Van Morrison
Common One
1. Haunts Of Ancient Peace
2. Summertime In England
3. Satisfied
4. Wild Honey
5. Spirit
6. When Heart Is Open
At one point in the mid-80s I was stuck in the East End of London trying to work my way back to the USA. Jobs were hard to come by but I eventually found employ as a road sweeper.
I’ve had a lot of crummy jobs in my time, but this one takes the biscuit. My beat was Commercial Road — possibly the filthiest street in London. As huge lorries pounded by I’d choke on their belching fumes and curse them under my breath.
Street-cleaning isn’t the most glamorous of professions and I’d pull the odd scam to make life more bearable. One was hiding my brush and barrow in a side street early in the morning and scarpering off home for the rest of the day. I’d return later in the afternoon and innocently return my barrow to the yard to clock out. “All finished, then?” the foreman would say. “Good lad.”
The merchants of East London were very kind to us barrow boys. A greasy cafe on Leman Street gave me free bacon sandwiches in return for a preferential sweep. The Indian food vendors along Brick Lane would ply me with samosas and papri chaat, dispensing advice. “Do not despair, any job is a good job,” a chirpy fellow from Bombay assured me.
As I miserably swept my way through London, my companion and salvation was Van Morrison’s Common One LP. Listening on my battered Sony Walkman, this transcendent Celtic Soul music provided me with an ecstatic escape from the grime.
Though Common One is for me a watermark Morrison record, it was unappreciated on its release. Recorded in a French monastery, it steered away from the tightly structured songs Van had been composing, marking a radical return toward the spacious, spiritual searching of the Astral Weeks period. Even today it’s one of my favorite Morrison albums, and features several Van classics.

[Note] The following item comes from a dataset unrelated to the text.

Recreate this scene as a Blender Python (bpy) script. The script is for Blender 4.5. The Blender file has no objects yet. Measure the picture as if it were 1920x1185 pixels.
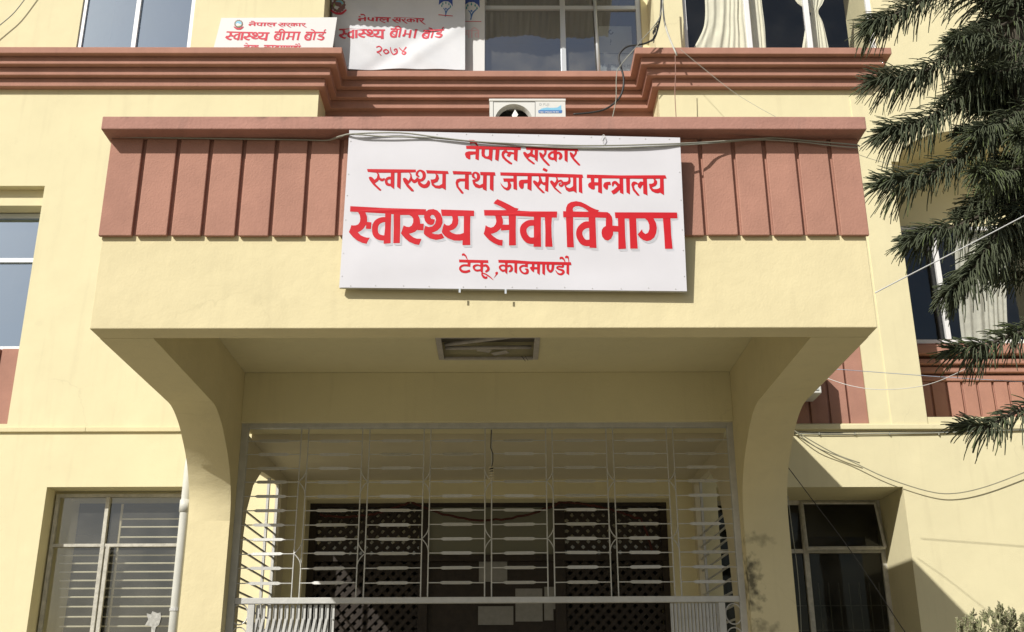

The hypnotic, spiritual, In Haunts of Ancient Peace set the tone for Van’s musical quest in the decade to follow and transported me away from Commercial Road to a higher plane. Similarly, Summertime in England, Van’s tribute to the romantic tradition of Blake, Coleridge and Wordsworth, lifted me to loftier, poetic heights, with its incantations of “suffering so fine” and the sublime moment when Van testifies, ” wanna go to church right now.”
I was deeply affected by this ambitious, holy music. Almost in a trance, I went about my work with a beatific smile. Passers-by would shoot strange glances at me, thinking, “What the hell does he have to smile about?”
They were perhaps not aware that, no matter how desperate the circumstances, music — especially transcendent music like this — has a way of lifting you out of your despondency. They couldn’t know it but, amid all the dust and grime, I had found inner calm in a Celtic Soul paradise.